• What is asked
What follows is a listing to be transcribed exactly.

═══

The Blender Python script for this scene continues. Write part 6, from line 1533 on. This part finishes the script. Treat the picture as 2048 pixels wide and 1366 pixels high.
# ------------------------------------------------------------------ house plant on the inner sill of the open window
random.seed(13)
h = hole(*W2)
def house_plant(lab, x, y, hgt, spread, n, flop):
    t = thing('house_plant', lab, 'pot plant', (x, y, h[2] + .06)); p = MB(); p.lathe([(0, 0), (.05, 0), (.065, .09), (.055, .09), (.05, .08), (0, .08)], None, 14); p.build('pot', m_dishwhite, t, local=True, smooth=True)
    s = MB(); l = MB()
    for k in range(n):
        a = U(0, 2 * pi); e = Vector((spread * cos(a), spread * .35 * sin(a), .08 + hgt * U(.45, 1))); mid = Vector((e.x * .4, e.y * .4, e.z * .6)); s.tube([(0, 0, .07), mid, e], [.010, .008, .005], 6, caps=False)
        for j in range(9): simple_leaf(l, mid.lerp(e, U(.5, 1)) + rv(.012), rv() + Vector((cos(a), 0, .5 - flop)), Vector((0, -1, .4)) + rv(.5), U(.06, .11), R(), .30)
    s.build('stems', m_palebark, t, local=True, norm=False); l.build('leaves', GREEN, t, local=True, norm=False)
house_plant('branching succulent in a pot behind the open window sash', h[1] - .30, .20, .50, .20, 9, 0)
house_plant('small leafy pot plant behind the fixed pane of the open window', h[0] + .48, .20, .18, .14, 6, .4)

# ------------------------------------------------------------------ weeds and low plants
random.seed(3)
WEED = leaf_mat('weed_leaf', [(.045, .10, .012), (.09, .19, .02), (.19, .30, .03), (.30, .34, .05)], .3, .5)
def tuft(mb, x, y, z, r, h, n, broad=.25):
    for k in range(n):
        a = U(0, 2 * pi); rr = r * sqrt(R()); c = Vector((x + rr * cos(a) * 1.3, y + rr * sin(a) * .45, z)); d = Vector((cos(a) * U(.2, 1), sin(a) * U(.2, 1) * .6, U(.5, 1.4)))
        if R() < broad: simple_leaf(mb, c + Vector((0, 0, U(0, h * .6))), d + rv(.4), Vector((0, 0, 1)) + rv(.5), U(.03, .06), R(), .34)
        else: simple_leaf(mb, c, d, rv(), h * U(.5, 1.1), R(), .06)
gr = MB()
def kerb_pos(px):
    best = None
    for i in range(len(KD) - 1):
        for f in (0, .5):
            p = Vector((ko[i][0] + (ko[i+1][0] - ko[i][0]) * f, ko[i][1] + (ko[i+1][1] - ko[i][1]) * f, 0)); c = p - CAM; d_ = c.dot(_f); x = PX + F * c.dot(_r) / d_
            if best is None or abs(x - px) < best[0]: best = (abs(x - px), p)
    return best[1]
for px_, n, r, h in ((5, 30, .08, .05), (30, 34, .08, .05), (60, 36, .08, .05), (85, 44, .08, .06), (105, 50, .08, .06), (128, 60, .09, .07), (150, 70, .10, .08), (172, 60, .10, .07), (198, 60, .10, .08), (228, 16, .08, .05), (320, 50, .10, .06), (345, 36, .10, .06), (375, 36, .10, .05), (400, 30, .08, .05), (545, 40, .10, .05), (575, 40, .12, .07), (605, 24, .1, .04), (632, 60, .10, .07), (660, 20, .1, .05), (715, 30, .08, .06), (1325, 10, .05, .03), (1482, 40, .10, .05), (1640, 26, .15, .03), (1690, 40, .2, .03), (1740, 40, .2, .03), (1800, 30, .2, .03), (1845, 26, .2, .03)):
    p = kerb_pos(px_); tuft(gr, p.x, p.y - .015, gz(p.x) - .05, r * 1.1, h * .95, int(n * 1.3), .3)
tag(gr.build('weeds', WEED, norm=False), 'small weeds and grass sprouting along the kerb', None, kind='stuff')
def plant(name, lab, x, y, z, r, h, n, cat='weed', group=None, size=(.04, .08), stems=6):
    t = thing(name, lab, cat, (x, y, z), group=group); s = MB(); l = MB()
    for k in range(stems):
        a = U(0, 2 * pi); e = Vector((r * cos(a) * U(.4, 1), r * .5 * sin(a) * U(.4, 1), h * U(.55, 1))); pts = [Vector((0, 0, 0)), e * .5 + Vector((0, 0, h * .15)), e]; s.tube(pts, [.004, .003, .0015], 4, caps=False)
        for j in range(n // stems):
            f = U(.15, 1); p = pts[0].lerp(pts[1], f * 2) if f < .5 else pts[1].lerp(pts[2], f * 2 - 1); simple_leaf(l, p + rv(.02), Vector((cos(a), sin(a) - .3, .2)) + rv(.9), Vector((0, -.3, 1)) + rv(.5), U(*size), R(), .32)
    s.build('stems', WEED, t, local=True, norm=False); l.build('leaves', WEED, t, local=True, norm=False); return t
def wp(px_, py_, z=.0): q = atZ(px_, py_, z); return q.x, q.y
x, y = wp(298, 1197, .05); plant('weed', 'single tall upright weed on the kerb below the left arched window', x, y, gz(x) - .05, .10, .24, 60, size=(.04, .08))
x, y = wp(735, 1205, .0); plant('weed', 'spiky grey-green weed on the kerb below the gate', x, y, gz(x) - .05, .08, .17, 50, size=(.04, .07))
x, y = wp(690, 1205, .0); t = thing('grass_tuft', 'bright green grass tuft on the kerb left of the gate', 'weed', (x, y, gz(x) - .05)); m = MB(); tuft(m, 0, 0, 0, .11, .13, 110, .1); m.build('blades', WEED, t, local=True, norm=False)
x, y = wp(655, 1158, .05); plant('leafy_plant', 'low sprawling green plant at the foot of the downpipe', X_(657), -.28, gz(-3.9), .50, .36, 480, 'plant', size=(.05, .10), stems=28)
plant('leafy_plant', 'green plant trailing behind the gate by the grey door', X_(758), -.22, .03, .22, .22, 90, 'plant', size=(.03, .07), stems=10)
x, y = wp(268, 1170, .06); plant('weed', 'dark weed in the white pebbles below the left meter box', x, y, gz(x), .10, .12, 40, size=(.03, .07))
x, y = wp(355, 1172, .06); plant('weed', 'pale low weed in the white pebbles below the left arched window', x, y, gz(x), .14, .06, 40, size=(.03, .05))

═══

• Finished exercise
The Blender Python script for this scene continues. Write part 6, from line 1533 on. This part finishes the script. Treat the picture as 2048 pixels wide and 1366 pixels high.
# ------------------------------------------------------------------ house plant on the inner sill of the open window
random.seed(13)
h = hole(*W2)
def house_plant(lab, x, y, hgt, spread, n, flop):
    t = thing('house_plant', lab, 'pot plant', (x, y, h[2] + .06)); p = MB(); p.lathe([(0, 0), (.05, 0), (.065, .09), (.055, .09), (.05, .08), (0, .08)], None, 14); p.build('pot', m_dishwhite, t, local=True, smooth=True)
    s = MB(); l = MB()
    for k in range(n):
        a = U(0, 2 * pi); e = Vector((spread * cos(a), spread * .35 * sin(a), .08 + hgt * U(.45, 1))); mid = Vector((e.x * .4, e.y * .4, e.z * .6)); s.tube([(0, 0, .07), mid, e], [.010, .008, .005], 6, caps=False)
        for j in range(9): simple_leaf(l, mid.lerp(e, U(.5, 1)) + rv(.012), rv() + Vector((cos(a), 0, .5 - flop)), Vector((0, -1, .4)) + rv(.5), U(.06, .11), R(), .30)
    s.build('stems', m_palebark, t, local=True, norm=False); l.build('leaves', GREEN, t, local=True, norm=False)
house_plant('branching succulent in a pot behind the open window sash', h[1] - .30, .20, .50, .20, 9, 0)
house_plant('small leafy pot plant behind the fixed pane of the open window', h[0] + .48, .20, .18, .14, 6, .4)

# ------------------------------------------------------------------ weeds and low plants
random.seed(3)
WEED = leaf_mat('weed_leaf', [(.045, .10, .012), (.09, .19, .02), (.19, .30, .03), (.30, .34, .05)], .3, .5)
def tuft(mb, x, y, z, r, h, n, broad=.25):
    for k in range(n):
        a = U(0, 2 * pi); rr = r * sqrt(R()); c = Vector((x + rr * cos(a) * 1.3, y + rr * sin(a) * .45, z)); d = Vector((cos(a) * U(.2, 1), sin(a) * U(.2, 1) * .6, U(.5, 1.4)))
        if R() < broad: simple_leaf(mb, c + Vector((0, 0, U(0, h * .6))), d + rv(.4), Vector((0, 0, 1)) + rv(.5), U(.03, .06), R(), .34)
        else: simple_leaf(mb, c, d, rv(), h * U(.5, 1.1), R(), .06)
gr = MB()
def kerb_pos(px):
    best = None
    for i in range(len(KD) - 1):
        for f in (0, .5):
            p = Vector((ko[i][0] + (ko[i+1][0] - ko[i][0]) * f, ko[i][1] + (ko[i+1][1] - ko[i][1]) * f, 0)); c = p - CAM; d_ = c.dot(_f); x = PX + F * c.dot(_r) / d_
            if best is None or abs(x - px) < best[0]: best = (abs(x - px), p)
    return best[1]
for px_, n, r, h in ((5, 30, .08, .05), (30, 34, .08, .05), (60, 36, .08, .05), (85, 44, .08, .06), (105, 50, .08, .06), (128, 60, .09, .07), (150, 70, .10, .08), (172, 60, .10, .07), (198, 60, .10, .08), (228, 16, .08, .05), (320, 50, .10, .06), (345, 36, .10, .06), (375, 36, .10, .05), (400, 30, .08, .05), (545, 40, .10, .05), (575, 40, .12, .07), (605, 24, .1, .04), (632, 60, .10, .07), (660, 20, .1, .05), (715, 30, .08, .06), (1325, 10, .05, .03), (1482, 40, .10, .05), (1640, 26, .15, .03), (1690, 40, .2, .03), (1740, 40, .2, .03), (1800, 30, .2, .03), (1845, 26, .2, .03)):
    p = kerb_pos(px_); tuft(gr, p.x, p.y - .015, gz(p.x) - .05, r * 1.1, h * .95, int(n * 1.3), .3)
tag(gr.build('weeds', WEED, norm=False), 'small weeds and grass sprouting along the kerb', None, kind='stuff')
def plant(name, lab, x, y, z, r, h, n, cat='weed', group=None, size=(.04, .08), stems=6):
    t = thing(name, lab, cat, (x, y, z), group=group); s = MB(); l = MB()
    for k in range(stems):
        a = U(0, 2 * pi); e = Vector((r * cos(a) * U(.4, 1), r * .5 * sin(a) * U(.4, 1), h * U(.55, 1))); pts = [Vector((0, 0, 0)), e * .5 + Vector((0, 0, h * .15)), e]; s.tube(pts, [.004, .003, .0015], 4, caps=False)
        for j in range(n // stems):
            f = U(.15, 1); p = pts[0].lerp(pts[1], f * 2) if f < .5 else pts[1].lerp(pts[2], f * 2 - 1); simple_leaf(l, p + rv(.02), Vector((cos(a), sin(a) - .3, .2)) + rv(.9), Vector((0, -.3, 1)) + rv(.5), U(*size), R(), .32)
    s.build('stems', WEED, t, local=True, norm=False); l.build('leaves', WEED, t, local=True, norm=False); return t
def wp(px_, py_, z=.0): q = atZ(px_, py_, z); return q.x, q.y
x, y = wp(298, 1197, .05); plant('weed', 'single tall upright weed on the kerb below the left arched window', x, y, gz(x) - .05, .10, .24, 60, size=(.04, .08))
x, y = wp(735, 1205, .0); plant('weed', 'spiky grey-green weed on the kerb below the gate', x, y, gz(x) - .05, .08, .17, 50, size=(.04, .07))
x, y = wp(690, 1205, .0); t = thing('grass_tuft', 'bright green grass tuft on the kerb left of the gate', 'weed', (x, y, gz(x) - .05)); m = MB(); tuft(m, 0, 0, 0, .11, .13, 110, .1); m.build('blades', WEED, t, local=True, norm=False)
x, y = wp(655, 1158, .05); plant('leafy_plant', 'low sprawling green plant at the foot of the downpipe', X_(657), -.28, gz(-3.9), .50, .36, 480, 'plant', size=(.05, .10), stems=28)
plant('leafy_plant', 'green plant trailing behind the gate by the grey door', X_(758), -.22, .03, .22, .22, 90, 'plant', size=(.03, .07), stems=10)
x, y = wp(268, 1170, .06); plant('weed', 'dark weed in the white pebbles below the left meter box', x, y, gz(x), .10, .12, 40, size=(.03, .07))
x, y = wp(355, 1172, .06); plant('weed', 'pale low weed in the white pebbles below the left arched window', x, y, gz(x), .14, .06, 40, size=(.03, .05))